Vexations Reimagined 2020  

(15 minutes)

In response to Kathy Hinde's Vexing Responses (alongside her Vexations Livestream), I reimagined Erik Satie's piece as if all 840 cycles are played (almost) simultaneously. Featuring Kathy Hinde playing the piano.

Tidal Iterations 2019  

(24 minutes)

These pieces were written in relation to the tidal movements in an estuary. Ideas of reiteration and superimposition are explored by way of using a single melodic motif and placing it in different relationships in terms of pitch and time to reflect the changes in flow, direction and height in regards to the tides.

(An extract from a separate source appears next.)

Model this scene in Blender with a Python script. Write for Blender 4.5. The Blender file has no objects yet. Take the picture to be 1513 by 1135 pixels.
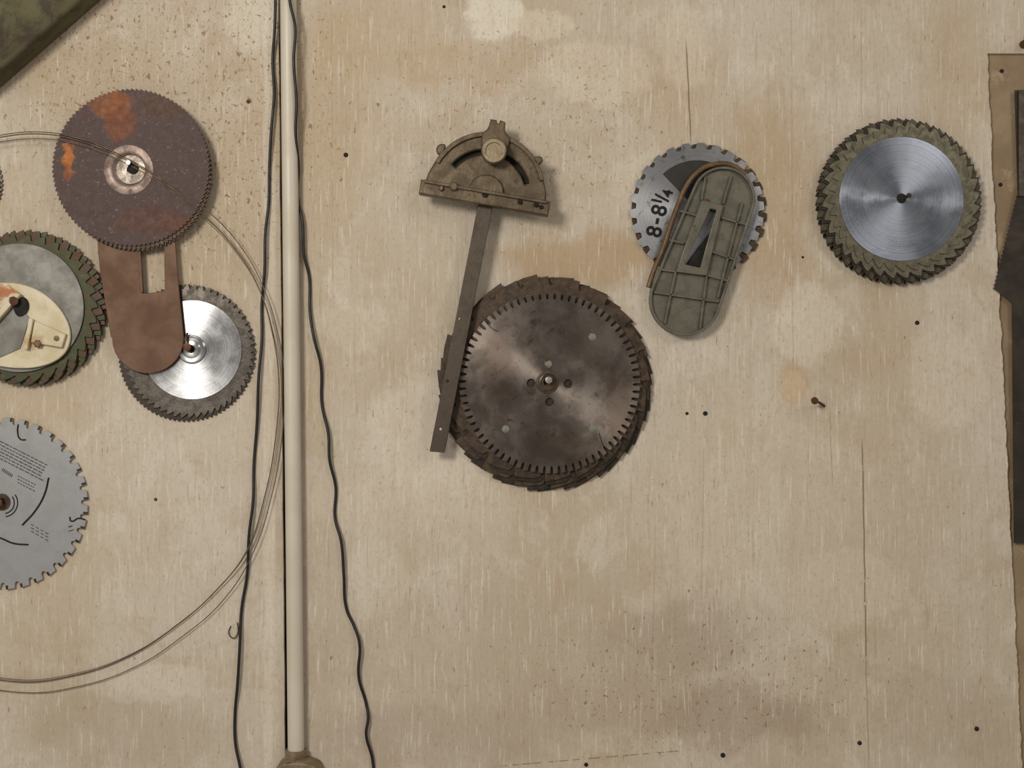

Initially written as a string quartet, then for clarinet, piano and cello (Plus/Minus) and for medium sized ensemble. I am currently writing an iteration for solo viola.

Tidal Iteration 2 was performed on 6th June 2019 by Plus Minus Ensemble in a workshop at Bath Spa University.

Mark Knoop - piano

Alice Purton - cello

Vicky Wright - clarinet

I have been working on a series of pieces informed by the tides in the Severn estuary. The next piece will essentially be a canon taking information from tide charts from five locations along the estuary, the piece echoes the relative movement of water along the river. The parts which describe the height and flow of the water move in and out of phase with each other. The listener can affect how this phasing is heard as they move between performers and so change the location of the central point of focus.

After Kurtag 2018/9

(4 1/2 minutes)

Written for oboe and brass quartet. Takes the first nine bars from Kurtag's Hommage A Mihaly Andras (1978) for string quartet, using this as a starting point for the piece. Each subsequent cycle contains one bar but the piece is slowed so that each repetition has the same duration.

Coming Up For Air, 2018

Coming Up For Air uses an audio recording of a foetal heart beat to underscore the piece. The audio track gradually slows; not fast enough to immediately notice but enough to realise that the piece has been decelarating. The length of some sections is defined by the length of the clarinetist's breath. Within the duration of the clarinetist' breath, the performers play a melody described by paper hearts which are dropped onto a very large stave on the floor. These hearts have no time value so the melody played takes o a 'fuzzy" line. This contrasts and seperates the tightly written sections in-between. It has been performed in a workshop setting by members of Plus Minus. For piano, cello and clarinet.

Drift, 2018  (7mins)

Drift  in was written in response to the movements and forces of the water changing with the tide in the Severn Estuary. I took the tide charts for the Severn for the week leading up to the performance and laid it out onto a stave for the cello to play.  The pitch range is limited to the G on the second line of the treble clef to the D flat above. I wanted to limit the pitch range of the piece because I wondered whether listeners would somehow start to perceive the range as wider than it was over the course of the performance. I wondered if this limited range and incremental pitch changes would somehow seem to become larger with the range seeming to fill the  listening space of the listener that would normally fit a much wider range. The (in this iteration) flute and voice play a version of the surface disruption of the water.  Bearing in mind that the diminished 5th pitch range has to encompass the almost eleven metres of tidal height change, one can start to imagine how tiny the pitch changes must b to represent ripples on the water surface!!

An electronic sine wave provides the meter of the piece; one cycle which is a minute long represents a day. The piece is seven minutes long, with each minute representing twenty four hours of tidal movement.

This piece has also been performed as an open participation piece at Tidal landscapes at BEEF, Bristol.